Cocaine smugglers targeting South Asia

Packets containing 654kg of cocaine confiscated during an anti-narcotics operation in Oruro, Bolivia, in April.
Packets containing 654kg of cocaine confiscated during an anti-narcotics operation in Oruro, Bolivia, in April.PHOTO: REUTERS

Recent seizures point to drug cartels seeking new routes and markets in region

DHAKA/NEW DELHI • Police who seized Asia's largest-known shipment of liquid cocaine at a Bangladeshi port last month say it was headed for India - the latest sign that drug cartels are increasingly plying their trade in South Asia.

It is not clear if India was the final destination for the cocaine, worth up to US$14 million (S$19 million), or if it was a transit point to other markets in Asia or Europe.

"They wanted to redirect it to India when it got stuck at Chittagong port," said Bangladeshi police official Mohammad Kamruzzaman.

What is clear is that big drug busts in the region are becoming more common. Indian and foreign police sources say that, in the past three months, larger-than-usual amounts of high-purity cocaine, carried mainly by South American and African drug mules, have been seized in India.

Multi-kilo hauls have also turned up in Kathmandu. The seizures point to South Asia's role as a possible transshipment hub - as highly organised gangs, possibly from Latin America, look to hide their tracks to United States and European markets by taking advantage of soft security at the region's ports.


This is a huge wake-up call.

MS CRISTINA ALBERTIN, the South Asia representative for the United Nations Office on Drugs and Crime, referring to the Bangladesh bust

Like other global businesses, drug cartels such as Mexico's Sinaloa see Asia as a growth market, and have turned up in Australia, Hong Kong and the Philippines.
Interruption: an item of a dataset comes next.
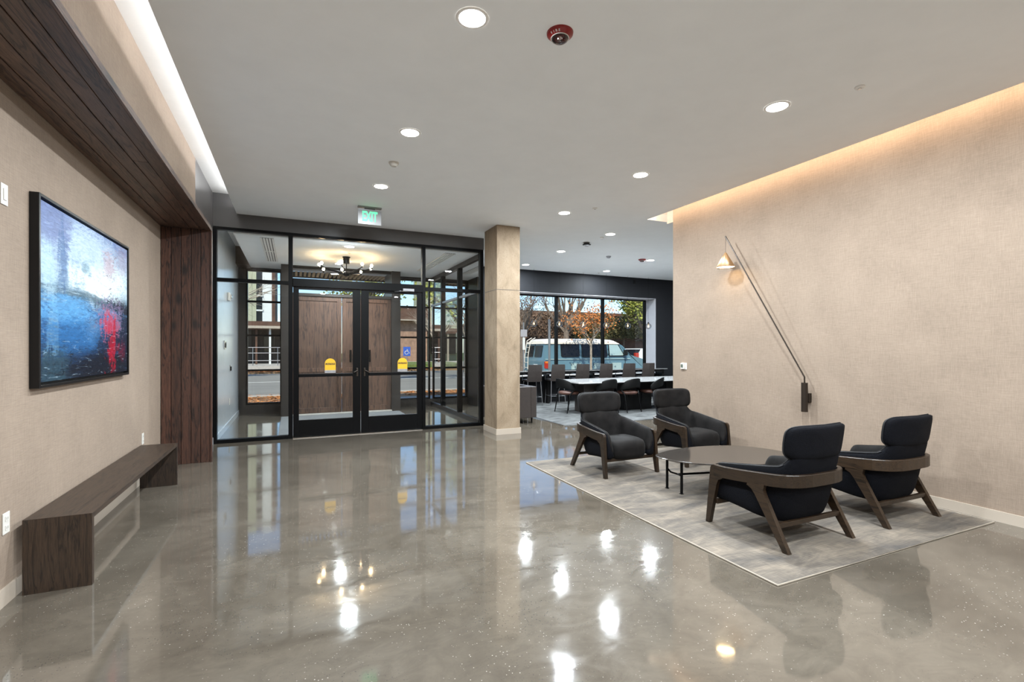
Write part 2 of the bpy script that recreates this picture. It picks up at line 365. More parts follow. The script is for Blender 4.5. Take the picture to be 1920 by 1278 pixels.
# ------------------------------------------------------------------ mesh helpers
class MB:
    def __init__(s): s.bm = bmesh.new()
    def box(s, x0, x1, y0, y1, z0, z1, bevel=0.0):
        r = bmesh.ops.create_cube(s.bm, size=1)
        vs = r['verts']
        for v in vs:
            v.co = Vector(((x0+x1)/2 + v.co.x*(x1-x0), (y0+y1)/2 + v.co.y*(y1-y0), (z0+z1)/2 + v.co.z*(z1-z0)))
        if bevel:
            es = list({e for v in vs for e in v.link_edges})
            bmesh.ops.bevel(s.bm, geom=es, offset=bevel, segments=2, affect='EDGES', profile=0.5)
        return s
    def prism(s, poly, t0, t1, axis='X', shift=None):
        """poly in the plane normal to axis; shift(p, side)->offset"""
        def mk(a, b, t):
            return {'X': (t, a, b), 'Y': (a, t, b), 'Z': (a, b, t)}[axis]
        A = [s.bm.verts.new(mk(a, b, t0)) for a, b in poly]
        B = [s.bm.verts.new(mk(a, b, t1)) for a, b in poly]
        if shift:
            for v in A+B: v.co += Vector(shift(v.co))
        s.bm.faces.new(A[::-1]); s.bm.faces.new(B)
        k = len(poly)
        for i in range(k): s.bm.faces.new((A[i], A[(i+1) % k], B[(i+1) % k], B[i]))
        return s
    def tube(s, pts, r, n=8, closed=False, caps=True):
        pts = [Vector(p) for p in pts]; k = len(pts)
        rs = r if isinstance(r, (list, tuple)) else [r]*k
        rings = []; up = Vector((0, 0, 1)); prev = None
        for i, p in enumerate(pts):
            if closed: d = pts[(i+1) % k] - pts[i-1]
            elif i == 0: d = pts[1]-pts[0]
            elif i == k-1: d = pts[-1]-pts[-2]
            else: d = (pts[i+1]-p).normalized() + (p-pts[i-1]).normalized()
            if d.length < 1e-9: d = Vector((0, 0, 1))
            d.normalize()
            if prev is None:
                a = d.cross(up if abs(d.z) < 0.95 else Vector((1, 0, 0))).normalized()
            else:
                a = (prev - d*prev.dot(d))
                a = a.normalized() if a.length > 1e-6 else d.cross(up).normalized()
            prev = a; b = d.cross(a)
            rings.append([s.bm.verts.new(p + (a*math.cos(2*PI*j/n) + b*math.sin(2*PI*j/n))*rs[i]) for j in range(n)])
        for i in range(k if closed else k-1):
            A, B = rings[i], rings[(i+1) % k]
            for j in range(n): s.bm.faces.new((A[j], A[(j+1) % n], B[(j+1) % n], B[j]))
        if not closed and caps:
            s.bm.faces.new(rings[0][::-1]); s.bm.faces.new(rings[-1])
        return s
    def lathe(s, prof, c=(0, 0, 0), n=24, sx=1, sy=1, caps=True):
        rings = []
        for r, z in prof:
            rings.append([s.bm.verts.new((c[0]+r*sx*math.cos(2*PI*j/n), c[1]+r*sy*math.sin(2*PI*j/n), c[2]+z)) for j in range(n)] if r > 1e-6
                         else [s.bm.verts.new((c[0], c[1], c[2]+z))])
        for A, B in zip(rings, rings[1:]):
            for j in range(n):
                a0, a1 = A[j % len(A)], A[(j+1) % len(A)]; b0, b1 = B[j % len(B)], B[(j+1) % len(B)]
                f = [a0]
                for v in (a1, b1, b0):
                    if v not in f: f.append(v)
                if len(f) > 2: s.bm.faces.new(f)
        if caps and len(rings[0]) > 1: s.bm.faces.new(rings[0][::-1])
        if caps and len(rings[-1]) > 1: s.bm.faces.new(rings[-1])
        return s
    def loft(s, loops, closed_sec=True, caps=True, start=True, end=True):
        R = [[s.bm.verts.new(p) for p in L] for L in loops]
        k = len(R[0])
        for A, B in zip(R, R[1:]):
            for j in range(k if closed_sec else k-1): s.bm.faces.new((A[j], A[(j+1) % k], B[(j+1) % k], B[j]))
        if caps and start: s.bm.faces.new(R[0][::-1])
        if caps and end: s.bm.faces.new(R[-1])
        return s
    def quad(s, *p):
        s.bm.faces.new([s.bm.verts.new(q) for q in p]); return s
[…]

The United Nations believes more cocaine is moving through South Asia undetected.

"This is a huge wake-up call," said Ms Cristina Albertin, the South Asia representative for the UN Office on Drugs and Crime (UNODC), referring to the Bangladesh bust.

Until now, much of the work of counter-narcotics agencies in the region has been focused on the smuggling of heroin and synthetic drugs - and especially on Afghanistan, which produces some 90 per cent of the world's illicit opiates.

The recent hauls of cocaine have taken the agencies by surprise.

In last month's bust, acting on a tip from British intelligence, Customs agents seized 107 plastic barrels of sunflower oil from a container in Chittagong, the country's busiest port. Officials say 60-100kg of cocaine had been mixed into the oil. The cocaine probably hails from Bolivia, which is listed as the source country for the oil and is a leading cocaine producer.

UNODC has been training port officials at Chittagong to improve how they follow paper trails so they can spot suspicious cargoes. But the drug-testing kits given to them were adapted to the region, so they did not have the test for cocaine. "Now, we will also have to give them that," Ms Albertin said.

Cocaine use, while still low compared with that in Europe and North America, is on the rise among newly wealthy party-goers in the top cities of Asia's fast-growing economies.

"Latin American drug-trafficking organisations, those who are well structured, are looking for new markets, particularly for cocaine and methamphetamine production," said UNODC representative Antonio Mazzitelli in Mexico. "Asia is that market nowadays."